Mimo, że graniczne "wykopki" irytują lokalnych mieszkańców, czeskie władze przyznają, że prawie nic nie mogą zrobić, by zablokować poszukiwania. Jeśli jednak Niemcy znajdą skarb jako pierwsi - i to w dodatku już po czeskiej stronie granicy - cała sprawa może się zakończyć w sądzie. Zarówno Niemcy jak i Czesi są przekonani, że "Bursztynowa Komnata" mogła zostać ukryta gdzieś w labiryntach liczącej osiemset lat kopalni srebra, wraz z innymi zrabowanymi przez nazistów skarbami.

Bursztynowa sala powstała na początku osiemnastego wieku z inicjatywy króla Prus - Fryderyka I. Wykonano wtedy gabinet składający się z dwunastu płaszczyzn ściennych i dziesięciu fragmentów boazerii. Sufity zdobiły połyskujące żyrandole, po bokach zaś stały wykonane z bursztynu świeczniki. Król Prus podarował ją zachwyconemu carowi Piotrowi I. W Rosji kilkakrotnie była montowana i rozmontowywana.
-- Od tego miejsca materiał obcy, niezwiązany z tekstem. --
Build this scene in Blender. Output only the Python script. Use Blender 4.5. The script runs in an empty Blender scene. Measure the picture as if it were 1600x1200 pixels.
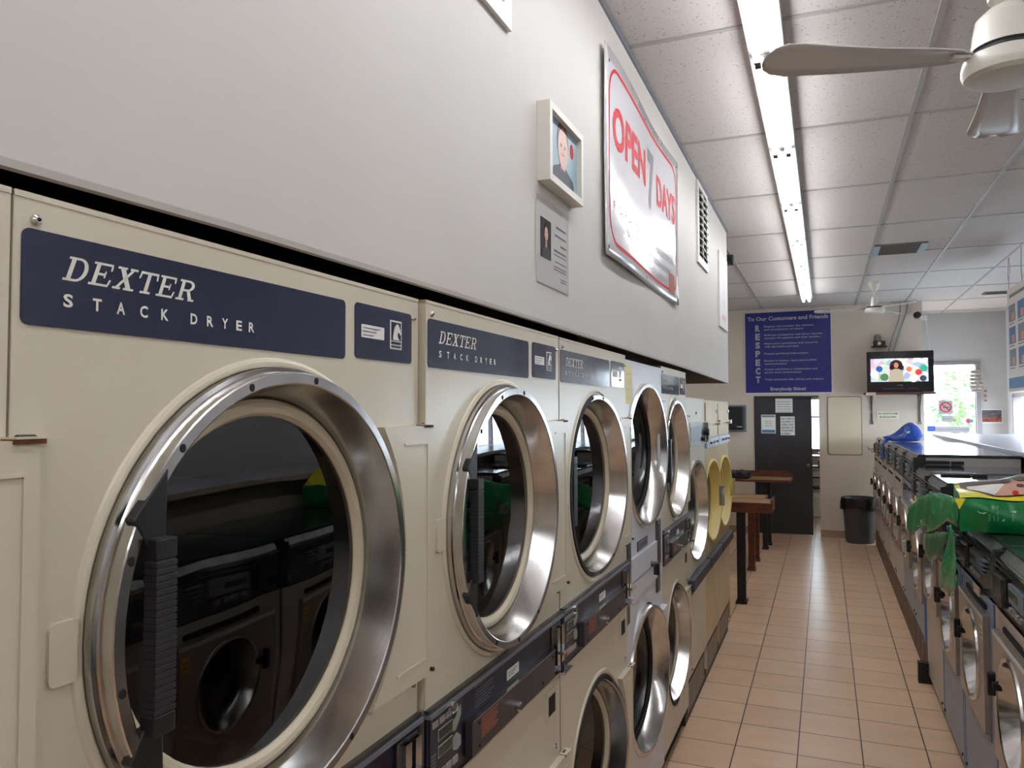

Dodawano do niej również nowe elementy, tak, że z początkowego "gabinetu" powstała "komnata". Jednak w czasie II Wojny Światowej, uznawaną za ósmy cud świata salę zapragnęli ponownie objąć w posiadanie Niemcy. Jesienią 1941 roku skrzynie ze zdemontowaną salą przewieziono do Królewca, gdzie zostały umieszczone w pokrzyżackim zamku.W Królewcu po raz ostatni widziano Bursztynową komnatę. Wkrótce zaginęła bez wieści, jednak poszukiwacze wciąż nie tracą nadziei.